World Battlefronts, THE WAR: Short Cut?

Now that Japan had felt the blast of the first atomic bomb (see U.S. AT WAR), how long would the war go on?

War Secretary Stimson merely said that the new weapon would "prove a tremendous aid" in shortening the conflict. The men in the know—the scientists racing for the secret of atomic energy, the very few military men who were aware of the race—had said that the winner would have the power to win this war and all wars. Now the U.S. had the power, and had it in combat quantities.

The first bomb dropped on the city of Hiroshima (pop. 344,000) and its great quartermaster depot raised a great, mushrooming cloud of dust and smoke which no reconnaissance camera could pierce. It was no propaganda flash in the pan. General "Tooey" Spaatz and his new chief of staff, Major General Curtis LeMay (see below), were ready with the atomic wherewithal to give Japan the awful rain promised by President Truman. That rain was bound to make the war shorter than it would have been. But how much shorter?

One part of the answer was unknown and unknowable: would, or could, the Japanese continue to resist until each of their cities had been atomized, and then fight on the beaches, in the fields and the hills, and in their countless caves, until every sacred acre had been physically conquered?

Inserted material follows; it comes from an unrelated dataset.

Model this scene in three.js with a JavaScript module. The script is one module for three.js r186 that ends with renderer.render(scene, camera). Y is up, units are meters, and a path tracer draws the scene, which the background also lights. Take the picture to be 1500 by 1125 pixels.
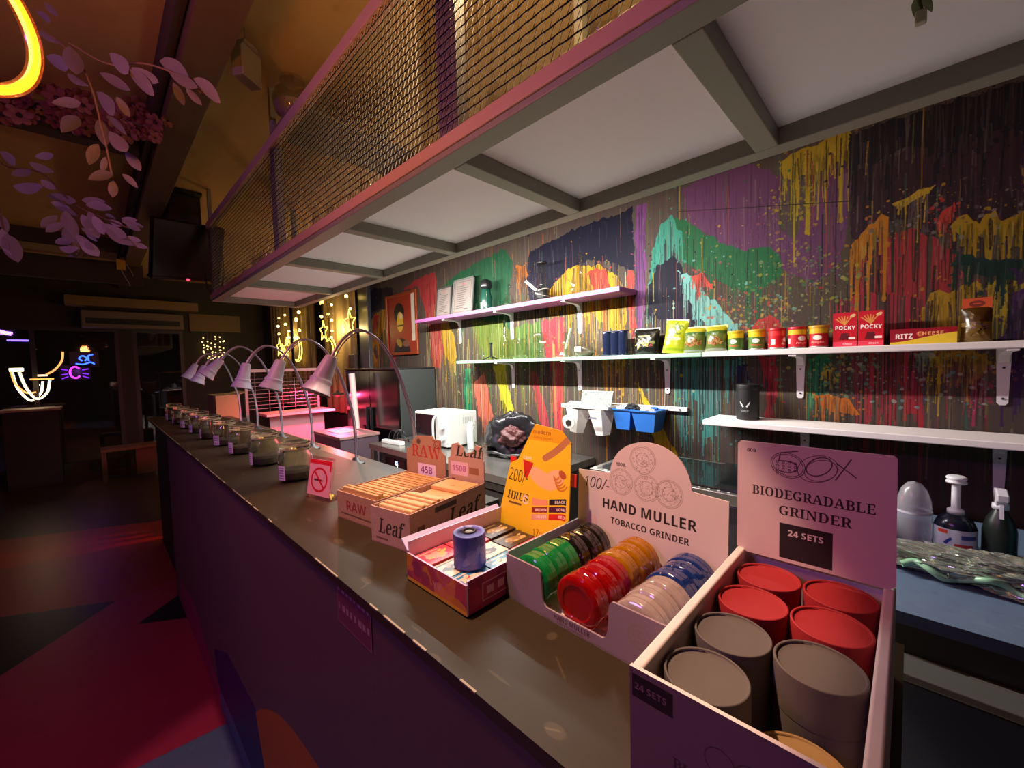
import * as THREE from 'three';
import { RoundedBoxGeometry } from 'three/addons/geometries/RoundedBoxGeometry.js';
import { RectAreaLightUniformsLib } from 'three/addons/lights/RectAreaLightUniformsLib.js';
import { mergeGeometries, toCreasedNormals } from 'three/addons/utils/BufferGeometryUtils.js';
import { ImprovedNoise } from 'three/addons/math/ImprovedNoise.js';

// ---------------------------------------------------------------- camera, lights, exposure
const scene = new THREE.Scene();
scene.background = new THREE.Color(0x000000);
const camera = new THREE.PerspectiveCamera(86.54, 1500 / 1125, 0.05, 60);
camera.rotation.order = 'YXZ';
camera.position.set(0, 1.5, 0);
camera.rotation.set(-2.905 * Math.PI / 180, -45.606 * Math.PI / 180, -1.455 * Math.PI / 180);
const renderer = new THREE.WebGLRenderer({ antialias: true });
renderer.toneMapping = THREE.LinearToneMapping;
renderer.toneMappingExposure = 1.0;
renderer.shadowMap.enabled = true;
RectAreaLightUniformsLib.init();

const TUBE = { x: 1.487, y: 2.128, z0: -3.1, z1: -1.05 };                  // white LED strip on the back of the hanging rack
const LIGHT = { tube: 840, ring: 1.4, spot: 7.5, violet: 54, red: 6.5, fairy: 1.0, rack: 1.3, rope: 0.1, far: 0.03 };
const RING = new THREE.Vector3(-0.146, 2.19, -1.272);                     // amber neon ring
const SPOT = new THREE.Vector3(0.30, 2.3, -0.66);                          // amber ceiling spot over the customer side
function addLight(l, x, y, z, name) { l.position.set(x, y, z); l.castShadow = true; l.name = name; scene.add(l); return l; }
{
  const a = addLight(new THREE.RectAreaLight(new THREE.Color(1, 0.97, 0.92), LIGHT.tube, 0.024, TUBE.z1 - TUBE.z0), TUBE.x + 0.004, TUBE.y - 0.006, (TUBE.z0 + TUBE.z1) / 2, 'strip_light');
  a.lookAt(TUBE.x + 0.504, TUBE.y - 0.87, (TUBE.z0 + TUBE.z1) / 2); a.width = TUBE.z1 - TUBE.z0; a.height = 0.024;
  const r = addLight(new THREE.PointLight(new THREE.Color(1, 0.36, 0.10), LIGHT.ring), RING.x, RING.y, RING.z, 'ring_light'); r.shadow.radius = 5;
  const sp = addLight(new THREE.SpotLight(new THREE.Color(1, 0.62, 0.42), LIGHT.spot, 0, 33.4 * Math.PI / 180, 0.07), SPOT.x, SPOT.y, SPOT.z, 'amber_spot_light'); sp.shadow.radius = 0.8;
  sp.target.position.set(0.44, 1.106, -0.72); scene.add(sp.target);
  const v = addLight(new THREE.RectAreaLight(new THREE.Color(0.52, 0.2, 1), LIGHT.violet, 0.9, 0.09), -1.55, 2.62, -1.3, 'violet_light');
  v.lookAt(0.6, 1.5, -1.6);
  const red = addLight(new THREE.PointLight(new THREE.Color(1, 0.05, 0.16), LIGHT.red), 1.83, 1.2, -4.44, 'red_light'); red.shadow.radius = 0.8;
  addLight(new THREE.PointLight(new THREE.Color(1, 0.72, 0.36), LIGHT.rack), 0.97, 2.84, -0.72, 'rack_bulb_light');
  for (const [x, y, z] of [[2.18, 2.0, -5.3], [2.18, 2.0, -7.1]]) addLight(new THREE.PointLight(new THREE.Color(1, 0.72, 0.28), LIGHT.fairy), x, y, z, 'fairy_light');
  addLight(new THREE.PointLight(new THREE.Color(1, 0.7, 0.4), LIGHT.rope), -0.6, 1.35, -8.7, 'rope_light');
  addLight(new THREE.PointLight(new THREE.Color(0.5, 0.1, 1), LIGHT.far), -0.18, 1.55, -8.75, 'purple_sign_light');
}

// ---------------------------------------------------------------- helpers
const PI = Math.PI, V = (x, y, z) => new THREE.Vector3(x, y, z);
function rng(seed) { let s = seed >>> 0; return () => { s = (s + 0x6d2b79f5) | 0; let t = Math.imul(s ^ (s >>> 15), 1 | s); t = (t + Math.imul(t ^ (t >>> 7), 61 | t)) ^ t; return ((t ^ (t >>> 14)) >>> 0) / 4294967296; }; }
const noise = new ImprovedNoise();
const used = new Map();
function numbered(n) { const k = used.get(n) ?? 0; used.set(n, k + 1); return k ? `${n}_${String(k).padStart(3, '0')}` : n; }
const mats = new Map();
function M(color, rough = 0.6, metal = 0, extra = {}) {
  const key = [color, rough, metal, JSON.stringify(extra)].join();
  if (!mats.has(key)) mats.set(key, new (Object.keys(extra).some(k => /trans|coat|sheen|thick|ior|atten/.test(k)) ? THREE.MeshPhysicalMaterial : THREE.MeshStandardMaterial)({ color, roughness: rough, metalness: metal, ...extra }));
  return mats.get(key);
}
function glow(color, k) { const c = new THREE.Color(color); return new THREE.MeshStandardMaterial({ color: 0x222222, roughness: 0.5, emissive: c, emissiveIntensity: k }); }
function tex(w, h, draw) { const c = document.createElement('canvas'); c.width = w; c.height = h; const g = c.getContext('2d'); draw(g, w, h); const t = new THREE.CanvasTexture(c); t.colorSpace = THREE.SRGBColorSpace; t.magFilter = THREE.LinearFilter; return t; }
function printed(w, h, draw, rough = 0.55, extra = {}) { const m = new (extra.specularIntensity ? THREE.MeshPhysicalMaterial : THREE.MeshStandardMaterial)({ color: 0xffffff, roughness: rough, ...extra }); m.map = tex(w, h, draw); return m; }
const geo = list => { const l = list.map(g => g.index ? g.toNonIndexed() : g); for (const g of l) for (const k of Object.keys(g.attributes)) if (!['position', 'normal', 'uv'].includes(k)) g.deleteAttribute(k); return l.length === 1 ? l[0] : mergeGeometries(l); };
function mesh(name, g, m, parent = scene) {
  const o = new THREE.Mesh(Array.isArray(g) ? geo(g) : g, m); o.name = parent === scene ? numbered(name) : name; o.castShadow = o.receiveShadow = true; parent.add(o); return o;
}
function part(name, g, m, parent) {
  let n = name, k = 0; while (parent.children.some(c => c.name === n)) n = `${name}_${String(++k).padStart(3, '0')}`;
  return mesh(n, g, m, parent);
}
function thing(name, label, category, [x, y, z] = [0, 0, 0], turn = 0, group) {
  const o = new THREE.Group(); o.name = numbered(name); scene.add(o); o.position.set(x, y, z); o.rotation.y = turn;
  o.userData = { label, category }; if (group) o.userData.group = group; return o;
}
function tag(o, label, category, group, kind) { o.userData.label = label; if (category) o.userData.category = category; if (group) o.userData.group = group; if (kind) o.userData.kind = kind; return o; }
function dup(src, name, label, [x, y, z], turn = src.rotation.y) { const o = src.clone(); o.name = numbered(name); o.position.set(x, y, z); o.rotation.y = turn; o.userData = { ...src.userData, label }; scene.add(o); return o; }
function struct(name, g, m) { const o = mesh(name, g, m); o.userData.kind = 'structure'; return o; }
const bx = (x0, x1, y0, y1, z0, z1, r = 0) => { const w = x1 - x0, h = y1 - y0, d = z1 - z0; const g = r ? new RoundedBoxGeometry(w, h, d, 2, Math.min(r, w / 2.01, h / 2.01, d / 2.01)) : new THREE.BoxGeometry(w, h, d); return g.translate((x0 + x1) / 2, (y0 + y1) / 2, (z0 + z1) / 2); };
function bar(a, b, w, h = w) { const d = b.clone().sub(a), g = new THREE.BoxGeometry(w, h, d.length()); const m = new THREE.Matrix4().lookAt(a, b, Math.abs(d.y) > 0.99 * d.length() ? V(1, 0, 0) : V(0, 1, 0)); m.setPosition(a.clone().add(b).multiplyScalar(0.5)); return g.applyMatrix4(m); }
const tube = (pts, r, n = 40, rs = 8, closed = false) => new THREE.TubeGeometry(new THREE.CatmullRomCurve3(pts.map(p => p.isVector3 ? p : V(...p)), closed), n, r, rs, closed);
const lathe = (pts, seg = 28) => {                                        // v runs with the height
  const g = new THREE.LatheGeometry(pts.map(p => new THREE.Vector2(Math.max(p[0], 1e-5), p[1])), seg), ys = pts.map(p => p[1]), a = Math.min(...ys), b = Math.max(...ys), P = g.attributes.position, U = g.attributes.uv;
  for (let i = 0; i < P.count; i++) U.setY(i, (P.getY(i) - a) / (b - a || 1));
  return g;
};
const cyl = (r0, r1, h, x, y, z, seg = 24) => new THREE.CylinderGeometry(r1, r0, h, seg).translate(x, y + h / 2, z);
function shapeOf(pts) { const s = new THREE.Shape(); pts.forEach((p, i) => i ? s.lineTo(...p) : s.moveTo(...p)); s.closePath(); return s; }
function extrude(s, t, bevel = 0, w = 0, h = 0) {             // w, h: uv runs 0..1 over that size
  const g = new THREE.ExtrudeGeometry(s, { depth: t, bevelEnabled: !!bevel, bevelSize: bevel, bevelThickness: bevel, bevelSegments: 2, curveSegments: 20 });
  if (w) { const p = g.attributes.position, u = g.attributes.uv; for (let i = 0; i < p.count; i++) u.setXY(i, Math.min(0.999, Math.max(0.001, p.getX(i) / w)), Math.min(0.999, Math.max(0.001, p.getY(i) / h))); }
  return g;
}
const faceCustomer = g => g.rotateY(-PI / 2);                             // shape x runs along +z, the printed face looks to -x
const ORD = ['first', 'second', 'third', 'fourth', 'fifth', 'sixth', 'seventh', 'eighth', 'ninth', 'tenth', 'eleventh', 'twelfth', 'thirteenth', 'fourteenth', 'fifteenth', 'sixteenth', 'seventeenth', 'eighteenth', 'nineteenth', 'twentieth', 'twenty-first', 'twenty-second'];
function grain(g, w, h, n, seed, cols, a = 0.1) { const r = rng(seed); for (let i = 0; i < n; i++) { g.globalAlpha = a * r(); g.fillStyle = cols[Math.floor(r() * cols.length)]; const s = 1 + r() * 5; g.fillRect(r() * w, r() * h, s, s * (0.4 + r())); } g.globalAlpha = 1; }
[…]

Before the new weapon appeared, the biggest brass in Washington had feared that the U.S. public was being fed too much optimism about a quick end of the war. Now, the chances for a quick end were brighter than ever. But, as a matter of sense and duty, the fighting commanders had to assume that Japan would have to be invaded. Any earlier, easier end to the war would be a bonus. Sound military minds could hope for it. But they dared not count on it.